▶ [Task brief]:
Quote the whole listing verbatim.
** begin Source data **
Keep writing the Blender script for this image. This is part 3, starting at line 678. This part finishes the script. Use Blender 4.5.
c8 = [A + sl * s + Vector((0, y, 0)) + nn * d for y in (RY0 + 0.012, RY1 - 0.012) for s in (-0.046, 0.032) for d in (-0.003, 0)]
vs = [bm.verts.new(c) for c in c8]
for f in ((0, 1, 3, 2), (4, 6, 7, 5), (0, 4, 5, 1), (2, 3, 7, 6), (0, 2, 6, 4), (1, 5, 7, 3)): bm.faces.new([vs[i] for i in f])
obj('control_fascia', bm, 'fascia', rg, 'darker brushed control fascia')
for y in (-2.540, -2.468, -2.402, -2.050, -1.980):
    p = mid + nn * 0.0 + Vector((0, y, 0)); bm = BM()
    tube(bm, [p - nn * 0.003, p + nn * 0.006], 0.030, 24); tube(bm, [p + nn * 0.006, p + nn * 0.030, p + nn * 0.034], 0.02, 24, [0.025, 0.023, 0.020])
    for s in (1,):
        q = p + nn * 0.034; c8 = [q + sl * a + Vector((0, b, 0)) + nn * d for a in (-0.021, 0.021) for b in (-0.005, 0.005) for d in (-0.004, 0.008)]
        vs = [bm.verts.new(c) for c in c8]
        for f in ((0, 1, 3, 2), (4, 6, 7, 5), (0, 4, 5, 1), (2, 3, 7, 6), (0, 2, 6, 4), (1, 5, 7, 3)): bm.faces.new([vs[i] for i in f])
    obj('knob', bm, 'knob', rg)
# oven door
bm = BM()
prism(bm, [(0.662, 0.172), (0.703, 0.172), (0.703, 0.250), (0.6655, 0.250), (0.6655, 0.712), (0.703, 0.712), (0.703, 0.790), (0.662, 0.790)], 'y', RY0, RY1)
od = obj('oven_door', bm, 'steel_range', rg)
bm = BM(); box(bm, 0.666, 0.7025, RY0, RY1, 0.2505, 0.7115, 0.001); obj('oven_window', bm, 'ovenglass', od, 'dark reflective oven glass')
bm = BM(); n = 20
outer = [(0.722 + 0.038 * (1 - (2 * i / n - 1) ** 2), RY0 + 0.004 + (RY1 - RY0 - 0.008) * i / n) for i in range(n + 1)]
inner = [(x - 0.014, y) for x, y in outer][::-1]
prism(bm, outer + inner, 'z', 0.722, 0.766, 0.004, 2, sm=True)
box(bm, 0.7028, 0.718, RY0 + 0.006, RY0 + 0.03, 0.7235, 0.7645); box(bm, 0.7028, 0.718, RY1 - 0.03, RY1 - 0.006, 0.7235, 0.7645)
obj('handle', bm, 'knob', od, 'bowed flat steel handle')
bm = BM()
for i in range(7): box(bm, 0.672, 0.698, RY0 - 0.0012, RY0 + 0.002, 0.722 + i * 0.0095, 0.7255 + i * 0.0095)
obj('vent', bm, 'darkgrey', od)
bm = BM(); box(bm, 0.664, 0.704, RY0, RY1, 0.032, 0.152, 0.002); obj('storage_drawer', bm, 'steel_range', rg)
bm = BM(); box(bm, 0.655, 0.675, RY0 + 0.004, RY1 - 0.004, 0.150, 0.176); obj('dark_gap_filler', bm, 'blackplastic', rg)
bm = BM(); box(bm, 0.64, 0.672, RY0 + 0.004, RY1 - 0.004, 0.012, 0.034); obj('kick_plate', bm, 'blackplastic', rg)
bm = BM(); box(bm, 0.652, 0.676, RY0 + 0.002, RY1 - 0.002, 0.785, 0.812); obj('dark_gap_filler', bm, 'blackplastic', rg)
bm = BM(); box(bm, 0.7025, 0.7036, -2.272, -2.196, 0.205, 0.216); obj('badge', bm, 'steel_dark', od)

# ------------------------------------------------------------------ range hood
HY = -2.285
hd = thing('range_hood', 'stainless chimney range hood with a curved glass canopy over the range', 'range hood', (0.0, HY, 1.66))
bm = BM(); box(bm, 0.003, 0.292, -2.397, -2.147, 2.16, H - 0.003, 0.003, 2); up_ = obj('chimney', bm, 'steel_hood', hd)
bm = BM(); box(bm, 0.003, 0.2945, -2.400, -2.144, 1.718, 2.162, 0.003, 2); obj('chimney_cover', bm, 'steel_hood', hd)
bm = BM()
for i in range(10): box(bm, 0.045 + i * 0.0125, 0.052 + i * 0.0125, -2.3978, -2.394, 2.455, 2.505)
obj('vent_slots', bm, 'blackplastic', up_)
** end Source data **
▶ [Response to this task]:
Keep writing the Blender script for this image. This is part 3, starting at line 678. This part finishes the script. Use Blender 4.5.
c8 = [A + sl * s + Vector((0, y, 0)) + nn * d for y in (RY0 + 0.012, RY1 - 0.012) for s in (-0.046, 0.032) for d in (-0.003, 0)]
vs = [bm.verts.new(c) for c in c8]
for f in ((0, 1, 3, 2), (4, 6, 7, 5), (0, 4, 5, 1), (2, 3, 7, 6), (0, 2, 6, 4), (1, 5, 7, 3)): bm.faces.new([vs[i] for i in f])
obj('control_fascia', bm, 'fascia', rg, 'darker brushed control fascia')
for y in (-2.540, -2.468, -2.402, -2.050, -1.980):
    p = mid + nn * 0.0 + Vector((0, y, 0)); bm = BM()
    tube(bm, [p - nn * 0.003, p + nn * 0.006], 0.030, 24); tube(bm, [p + nn * 0.006, p + nn * 0.030, p + nn * 0.034], 0.02, 24, [0.025, 0.023, 0.020])
    for s in (1,):
        q = p + nn * 0.034; c8 = [q + sl * a + Vector((0, b, 0)) + nn * d for a in (-0.021, 0.021) for b in (-0.005, 0.005) for d in (-0.004, 0.008)]
        vs = [bm.verts.new(c) for c in c8]
        for f in ((0, 1, 3, 2), (4, 6, 7, 5), (0, 4, 5, 1), (2, 3, 7, 6), (0, 2, 6, 4), (1, 5, 7, 3)): bm.faces.new([vs[i] for i in f])
    obj('knob', bm, 'knob', rg)
# oven door
bm = BM()
prism(bm, [(0.662, 0.172), (0.703, 0.172), (0.703, 0.250), (0.6655, 0.250), (0.6655, 0.712), (0.703, 0.712), (0.703, 0.790), (0.662, 0.790)], 'y', RY0, RY1)
od = obj('oven_door', bm, 'steel_range', rg)
bm = BM(); box(bm, 0.666, 0.7025, RY0, RY1, 0.2505, 0.7115, 0.001); obj('oven_window', bm, 'ovenglass', od, 'dark reflective oven glass')
bm = BM(); n = 20
outer = [(0.722 + 0.038 * (1 - (2 * i / n - 1) ** 2), RY0 + 0.004 + (RY1 - RY0 - 0.008) * i / n) for i in range(n + 1)]
inner = [(x - 0.014, y) for x, y in outer][::-1]
prism(bm, outer + inner, 'z', 0.722, 0.766, 0.004, 2, sm=True)
box(bm, 0.7028, 0.718, RY0 + 0.006, RY0 + 0.03, 0.7235, 0.7645); box(bm, 0.7028, 0.718, RY1 - 0.03, RY1 - 0.006, 0.7235, 0.7645)
obj('handle', bm, 'knob', od, 'bowed flat steel handle')
bm = BM()
for i in range(7): box(bm, 0.672, 0.698, RY0 - 0.0012, RY0 + 0.002, 0.722 + i * 0.0095, 0.7255 + i * 0.0095)
obj('vent', bm, 'darkgrey', od)
bm = BM(); box(bm, 0.664, 0.704, RY0, RY1, 0.032, 0.152, 0.002); obj('storage_drawer', bm, 'steel_range', rg)
bm = BM(); box(bm, 0.655, 0.675, RY0 + 0.004, RY1 - 0.004, 0.150, 0.176); obj('dark_gap_filler', bm, 'blackplastic', rg)
bm = BM(); box(bm, 0.64, 0.672, RY0 + 0.004, RY1 - 0.004, 0.012, 0.034); obj('kick_plate', bm, 'blackplastic', rg)
bm = BM(); box(bm, 0.652, 0.676, RY0 + 0.002, RY1 - 0.002, 0.785, 0.812); obj('dark_gap_filler', bm, 'blackplastic', rg)
bm = BM(); box(bm, 0.7025, 0.7036, -2.272, -2.196, 0.205, 0.216); obj('badge', bm, 'steel_dark', od)

# ------------------------------------------------------------------ range hood
HY = -2.285
hd = thing('range_hood', 'stainless chimney range hood with a curved glass canopy over the range', 'range hood', (0.0, HY, 1.66))
bm = BM(); box(bm, 0.003, 0.292, -2.397, -2.147, 2.16, H - 0.003, 0.003, 2); up_ = obj('chimney', bm, 'steel_hood', hd)
bm = BM(); box(bm, 0.003, 0.2945, -2.400, -2.144, 1.718, 2.162, 0.003, 2); obj('chimney_cover', bm, 'steel_hood', hd)
bm = BM()
for i in range(10): box(bm, 0.045 + i * 0.0125, 0.052 + i * 0.0125, -2.3978, -2.394, 2.455, 2.505)
obj('vent_slots', bm, 'blackplastic', up_)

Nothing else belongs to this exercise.